__PROBLEM STATEMENT__
Where a line contains the word "script", copy that line.

__TASK INPUT__
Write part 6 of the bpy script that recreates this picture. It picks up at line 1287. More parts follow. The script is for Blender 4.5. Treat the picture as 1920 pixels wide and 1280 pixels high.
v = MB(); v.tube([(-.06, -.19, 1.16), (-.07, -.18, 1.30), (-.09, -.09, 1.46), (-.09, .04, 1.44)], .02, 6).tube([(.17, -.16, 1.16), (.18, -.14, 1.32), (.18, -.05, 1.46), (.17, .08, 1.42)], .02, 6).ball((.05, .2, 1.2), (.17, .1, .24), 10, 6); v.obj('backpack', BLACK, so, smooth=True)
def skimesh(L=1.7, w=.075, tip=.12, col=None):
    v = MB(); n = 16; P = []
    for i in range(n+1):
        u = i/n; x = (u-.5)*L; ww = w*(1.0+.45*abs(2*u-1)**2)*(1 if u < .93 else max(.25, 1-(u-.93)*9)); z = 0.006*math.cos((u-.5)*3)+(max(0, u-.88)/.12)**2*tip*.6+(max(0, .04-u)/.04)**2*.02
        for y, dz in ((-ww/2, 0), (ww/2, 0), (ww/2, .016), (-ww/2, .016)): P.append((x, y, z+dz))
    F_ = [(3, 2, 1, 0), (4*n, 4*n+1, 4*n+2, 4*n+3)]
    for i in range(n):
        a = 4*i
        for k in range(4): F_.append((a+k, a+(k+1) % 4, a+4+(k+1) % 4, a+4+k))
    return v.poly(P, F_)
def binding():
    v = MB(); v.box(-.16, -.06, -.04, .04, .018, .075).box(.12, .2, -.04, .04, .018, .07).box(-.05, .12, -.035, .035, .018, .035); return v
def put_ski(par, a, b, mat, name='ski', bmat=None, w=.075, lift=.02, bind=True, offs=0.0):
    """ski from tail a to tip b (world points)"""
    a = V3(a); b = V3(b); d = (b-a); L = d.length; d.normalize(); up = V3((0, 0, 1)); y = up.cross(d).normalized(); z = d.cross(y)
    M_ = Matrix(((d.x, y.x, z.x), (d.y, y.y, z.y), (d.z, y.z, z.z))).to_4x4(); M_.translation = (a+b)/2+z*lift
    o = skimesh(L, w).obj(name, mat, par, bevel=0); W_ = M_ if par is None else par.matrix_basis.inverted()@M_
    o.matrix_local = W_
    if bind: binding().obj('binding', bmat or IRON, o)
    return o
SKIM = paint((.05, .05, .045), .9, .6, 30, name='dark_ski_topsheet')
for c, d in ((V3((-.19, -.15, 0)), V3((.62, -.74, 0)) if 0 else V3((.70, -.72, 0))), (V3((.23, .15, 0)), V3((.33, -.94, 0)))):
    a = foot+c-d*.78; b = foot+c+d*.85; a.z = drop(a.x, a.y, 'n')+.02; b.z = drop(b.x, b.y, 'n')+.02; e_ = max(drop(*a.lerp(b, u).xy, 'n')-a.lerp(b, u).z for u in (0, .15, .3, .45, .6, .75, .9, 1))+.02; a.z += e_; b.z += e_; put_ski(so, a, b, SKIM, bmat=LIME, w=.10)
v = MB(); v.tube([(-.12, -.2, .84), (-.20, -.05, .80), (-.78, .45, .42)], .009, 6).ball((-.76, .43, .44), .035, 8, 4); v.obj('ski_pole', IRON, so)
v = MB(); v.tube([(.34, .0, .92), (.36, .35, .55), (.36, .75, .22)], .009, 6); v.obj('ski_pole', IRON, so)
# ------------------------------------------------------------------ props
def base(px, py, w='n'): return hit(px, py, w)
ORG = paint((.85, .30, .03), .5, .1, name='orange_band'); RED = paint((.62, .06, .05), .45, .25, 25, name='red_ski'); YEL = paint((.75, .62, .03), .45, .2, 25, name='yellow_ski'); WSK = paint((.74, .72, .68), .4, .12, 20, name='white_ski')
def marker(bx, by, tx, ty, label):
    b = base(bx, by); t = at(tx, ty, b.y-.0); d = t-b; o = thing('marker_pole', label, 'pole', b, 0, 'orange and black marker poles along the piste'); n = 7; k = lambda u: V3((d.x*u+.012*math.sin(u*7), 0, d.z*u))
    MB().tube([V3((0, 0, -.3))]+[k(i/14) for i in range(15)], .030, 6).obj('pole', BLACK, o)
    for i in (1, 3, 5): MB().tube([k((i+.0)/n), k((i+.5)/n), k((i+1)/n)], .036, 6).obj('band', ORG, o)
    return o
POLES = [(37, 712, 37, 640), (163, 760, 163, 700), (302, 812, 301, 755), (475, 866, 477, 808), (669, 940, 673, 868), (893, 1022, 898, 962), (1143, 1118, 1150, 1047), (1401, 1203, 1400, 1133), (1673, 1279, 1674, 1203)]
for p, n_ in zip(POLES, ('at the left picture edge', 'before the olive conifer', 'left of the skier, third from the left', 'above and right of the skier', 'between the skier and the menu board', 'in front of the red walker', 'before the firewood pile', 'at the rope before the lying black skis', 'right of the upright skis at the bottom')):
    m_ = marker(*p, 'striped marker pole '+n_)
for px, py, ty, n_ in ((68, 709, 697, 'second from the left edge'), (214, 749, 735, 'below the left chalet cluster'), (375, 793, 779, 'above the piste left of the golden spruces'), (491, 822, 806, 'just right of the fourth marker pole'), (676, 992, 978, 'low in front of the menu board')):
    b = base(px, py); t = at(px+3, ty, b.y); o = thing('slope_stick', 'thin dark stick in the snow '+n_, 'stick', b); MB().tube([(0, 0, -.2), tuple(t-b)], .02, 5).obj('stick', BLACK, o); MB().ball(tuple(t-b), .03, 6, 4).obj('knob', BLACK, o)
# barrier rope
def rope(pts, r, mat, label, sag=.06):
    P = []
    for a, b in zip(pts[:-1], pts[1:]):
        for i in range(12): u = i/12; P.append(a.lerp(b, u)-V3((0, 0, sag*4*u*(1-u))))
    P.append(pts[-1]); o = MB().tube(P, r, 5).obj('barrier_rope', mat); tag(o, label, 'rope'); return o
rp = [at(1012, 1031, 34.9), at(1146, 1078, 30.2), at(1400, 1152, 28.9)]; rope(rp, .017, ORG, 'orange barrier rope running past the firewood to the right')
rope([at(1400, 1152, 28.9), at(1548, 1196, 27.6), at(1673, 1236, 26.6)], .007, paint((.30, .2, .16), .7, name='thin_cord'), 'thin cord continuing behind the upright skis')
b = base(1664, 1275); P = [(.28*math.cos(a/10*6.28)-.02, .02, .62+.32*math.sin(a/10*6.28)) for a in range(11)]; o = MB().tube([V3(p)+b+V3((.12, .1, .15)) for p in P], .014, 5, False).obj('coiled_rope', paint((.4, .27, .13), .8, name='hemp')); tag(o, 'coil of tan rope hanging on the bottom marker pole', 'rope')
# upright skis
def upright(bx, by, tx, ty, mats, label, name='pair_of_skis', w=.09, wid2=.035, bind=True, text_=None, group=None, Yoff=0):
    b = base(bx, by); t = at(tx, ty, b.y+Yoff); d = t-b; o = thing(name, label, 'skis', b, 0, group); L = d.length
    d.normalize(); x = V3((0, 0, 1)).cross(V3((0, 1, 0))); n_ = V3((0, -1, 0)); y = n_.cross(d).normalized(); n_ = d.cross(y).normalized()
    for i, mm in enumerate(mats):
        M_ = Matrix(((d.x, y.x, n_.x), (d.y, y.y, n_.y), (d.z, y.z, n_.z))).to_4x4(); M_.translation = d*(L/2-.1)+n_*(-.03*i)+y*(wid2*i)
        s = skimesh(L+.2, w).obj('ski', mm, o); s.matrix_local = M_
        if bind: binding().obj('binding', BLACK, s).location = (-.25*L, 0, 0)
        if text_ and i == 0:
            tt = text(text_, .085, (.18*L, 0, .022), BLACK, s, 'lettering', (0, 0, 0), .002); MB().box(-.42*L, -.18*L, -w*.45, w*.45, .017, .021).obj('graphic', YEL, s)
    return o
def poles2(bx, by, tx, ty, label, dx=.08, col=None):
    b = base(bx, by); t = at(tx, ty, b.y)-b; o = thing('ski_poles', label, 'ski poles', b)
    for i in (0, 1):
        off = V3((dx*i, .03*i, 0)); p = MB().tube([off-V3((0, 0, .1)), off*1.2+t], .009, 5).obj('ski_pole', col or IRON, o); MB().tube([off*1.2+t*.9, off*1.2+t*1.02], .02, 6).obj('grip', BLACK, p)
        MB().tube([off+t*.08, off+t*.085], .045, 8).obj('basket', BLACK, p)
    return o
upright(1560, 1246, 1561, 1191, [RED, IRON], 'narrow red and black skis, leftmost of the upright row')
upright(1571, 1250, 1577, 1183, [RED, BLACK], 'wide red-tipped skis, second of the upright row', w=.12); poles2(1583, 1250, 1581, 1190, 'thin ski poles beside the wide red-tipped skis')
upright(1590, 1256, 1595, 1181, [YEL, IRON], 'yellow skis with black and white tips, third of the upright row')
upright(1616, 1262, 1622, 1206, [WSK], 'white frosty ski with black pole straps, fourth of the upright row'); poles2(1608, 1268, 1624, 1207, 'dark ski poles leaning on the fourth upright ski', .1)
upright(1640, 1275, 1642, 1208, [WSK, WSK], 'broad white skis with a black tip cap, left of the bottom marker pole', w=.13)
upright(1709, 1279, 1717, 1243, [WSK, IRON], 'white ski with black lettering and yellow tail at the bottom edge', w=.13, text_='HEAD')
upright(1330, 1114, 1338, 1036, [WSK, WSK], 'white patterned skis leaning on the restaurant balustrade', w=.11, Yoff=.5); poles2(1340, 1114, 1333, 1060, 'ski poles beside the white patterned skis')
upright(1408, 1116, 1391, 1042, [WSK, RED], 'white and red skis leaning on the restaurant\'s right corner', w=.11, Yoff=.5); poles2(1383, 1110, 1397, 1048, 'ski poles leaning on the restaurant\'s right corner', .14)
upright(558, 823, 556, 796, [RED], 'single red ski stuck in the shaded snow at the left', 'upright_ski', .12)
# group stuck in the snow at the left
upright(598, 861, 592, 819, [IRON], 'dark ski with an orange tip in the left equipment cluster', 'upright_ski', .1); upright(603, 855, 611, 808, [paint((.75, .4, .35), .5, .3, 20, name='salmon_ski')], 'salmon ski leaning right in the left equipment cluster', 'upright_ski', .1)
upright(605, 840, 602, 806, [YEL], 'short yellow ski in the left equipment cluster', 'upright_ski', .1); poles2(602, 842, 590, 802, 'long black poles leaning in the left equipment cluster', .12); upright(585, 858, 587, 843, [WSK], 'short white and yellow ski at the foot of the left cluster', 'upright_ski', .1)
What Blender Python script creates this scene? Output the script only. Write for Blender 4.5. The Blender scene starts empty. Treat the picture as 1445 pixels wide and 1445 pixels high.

__ANSWER IN FULL__
Write part 6 of the bpy script that recreates this picture. It picks up at line 1287. More parts follow. The script is for Blender 4.5. Treat the picture as 1920 pixels wide and 1280 pixels high.
What Blender Python script creates this scene? Output the script only. Write for Blender 4.5. The Blender scene starts empty. Treat the picture as 1445 pixels wide and 1445 pixels high.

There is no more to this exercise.